--- START ---
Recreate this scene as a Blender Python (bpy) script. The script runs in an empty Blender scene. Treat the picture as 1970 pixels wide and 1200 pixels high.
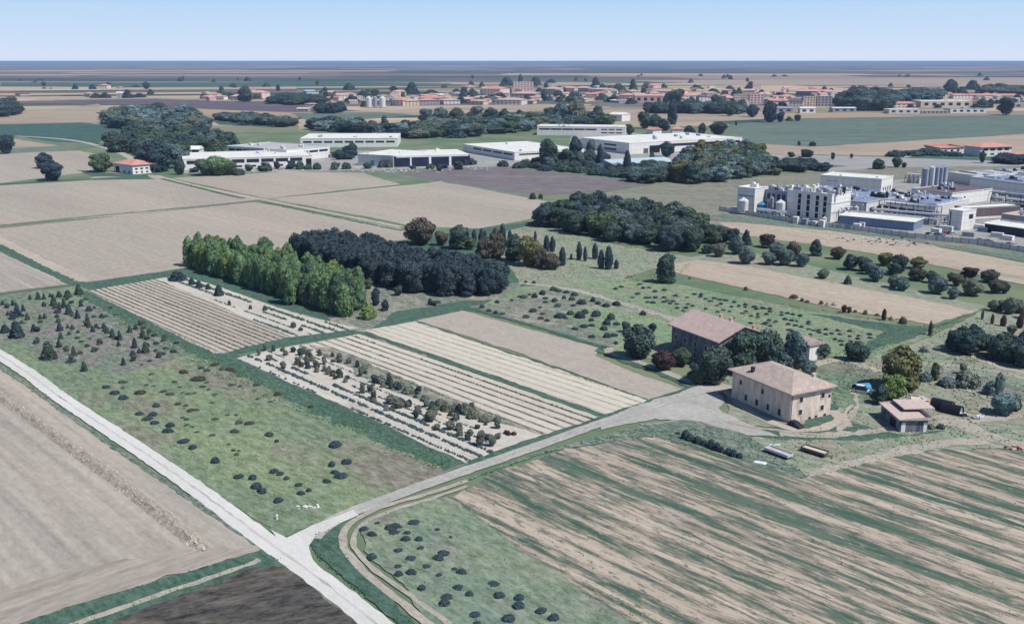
import bpy, bmesh, math, random
from mathutils import Vector, Matrix
R = math.radians
D = bpy.data
scn = bpy.context.scene
COL = scn.collection
random.seed(7)

# ------------------------------------------------------------ camera
F = 1903.0; W, HH = 1970.0, 1200.0; CAMZ = 90.0
TH = math.atan((600 - 118) / F)
cam = D.cameras.new('Camera'); co = D.objects.new('Camera', cam); COL.objects.link(co)
cam.sensor_width = 36; cam.lens = 36 * F / W; cam.clip_start = 1; cam.clip_end = 300000
co.location = (0, 0, CAMZ); co.rotation_euler = (math.pi / 2 - TH, 0, 0)
scn.camera = co
# ------------------------------------------------------------ sun, sky, exposure
SUN_EL, SUN_AZ = 54.0, 31.0            # azimuth: degrees from +X towards the camera
sx, sy = math.cos(R(SUN_AZ)), -math.sin(R(SUN_AZ))
sd = Vector((sx * math.cos(R(SUN_EL)), sy * math.cos(R(SUN_EL)), math.sin(R(SUN_EL))))
sl = D.lights.new('Sun', 'SUN'); sl.energy = 4.7; sl.angle = R(0.6); sl.color = (1.0, .965, .90)
so = D.objects.new('Sun', sl); COL.objects.link(so); so.location = (0, 0, 300)
so.rotation_euler = sd.to_track_quat('Z', 'Y').to_euler()
wd = D.worlds.new('World'); scn.world = wd; wd.use_nodes = True
wn = wd.node_tree.nodes; wl = wd.node_tree.links
bg = wn['Background']
sky = wn.new('ShaderNodeTexSky'); sky.sky_type = 'NISHITA'; sky.sun_disc = False
sky.sun_elevation = R(SUN_EL); sky.sun_rotation = math.atan2(sd.x, sd.y)
sky.altitude = 300; sky.air_density = 1.3; sky.dust_density = .6; sky.ozone_density = 3.0
SKYTINT = (0.78, 0.95, 1.18)
hsv = wn.new('ShaderNodeMix'); hsv.data_type = 'RGBA'; hsv.blend_type = 'MULTIPLY'
hsv.inputs['Factor'].default_value = 1
hsv.inputs['B'].default_value = (*SKYTINT, 1)
wl.new(sky.outputs[0], hsv.inputs['A'])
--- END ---
[GIVEN INSTRUCTION] Reproduce each line word for word and drop the pictures.

[FULL OUTPUT]
Recreate this scene as a Blender Python (bpy) script. The script runs in an empty Blender scene. Treat the picture as 1970 pixels wide and 1200 pixels high.
import bpy, bmesh, math, random
from mathutils import Vector, Matrix
R = math.radians
D = bpy.data
scn = bpy.context.scene
COL = scn.collection
random.seed(7)

# ------------------------------------------------------------ camera
F = 1903.0; W, HH = 1970.0, 1200.0; CAMZ = 90.0
TH = math.atan((600 - 118) / F)
cam = D.cameras.new('Camera'); co = D.objects.new('Camera', cam); COL.objects.link(co)
cam.sensor_width = 36; cam.lens = 36 * F / W; cam.clip_start = 1; cam.clip_end = 300000
co.location = (0, 0, CAMZ); co.rotation_euler = (math.pi / 2 - TH, 0, 0)
scn.camera = co
# ------------------------------------------------------------ sun, sky, exposure
SUN_EL, SUN_AZ = 54.0, 31.0            # azimuth: degrees from +X towards the camera
sx, sy = math.cos(R(SUN_AZ)), -math.sin(R(SUN_AZ))
sd = Vector((sx * math.cos(R(SUN_EL)), sy * math.cos(R(SUN_EL)), math.sin(R(SUN_EL))))
sl = D.lights.new('Sun', 'SUN'); sl.energy = 4.7; sl.angle = R(0.6); sl.color = (1.0, .965, .90)
so = D.objects.new('Sun', sl); COL.objects.link(so); so.location = (0, 0, 300)
so.rotation_euler = sd.to_track_quat('Z', 'Y').to_euler()
wd = D.worlds.new('World'); scn.world = wd; wd.use_nodes = True
wn = wd.node_tree.nodes; wl = wd.node_tree.links
bg = wn['Background']
sky = wn.new('ShaderNodeTexSky'); sky.sky_type = 'NISHITA'; sky.sun_disc = False
sky.sun_elevation = R(SUN_EL); sky.sun_rotation = math.atan2(sd.x, sd.y)
sky.altitude = 300; sky.air_density = 1.3; sky.dust_density = .6; sky.ozone_density = 3.0
SKYTINT = (0.78, 0.95, 1.18)
hsv = wn.new('ShaderNodeMix'); hsv.data_type = 'RGBA'; hsv.blend_type = 'MULTIPLY'
hsv.inputs['Factor'].default_value = 1
hsv.inputs['B'].default_value = (*SKYTINT, 1)
wl.new(sky.outputs[0], hsv.inputs['A'])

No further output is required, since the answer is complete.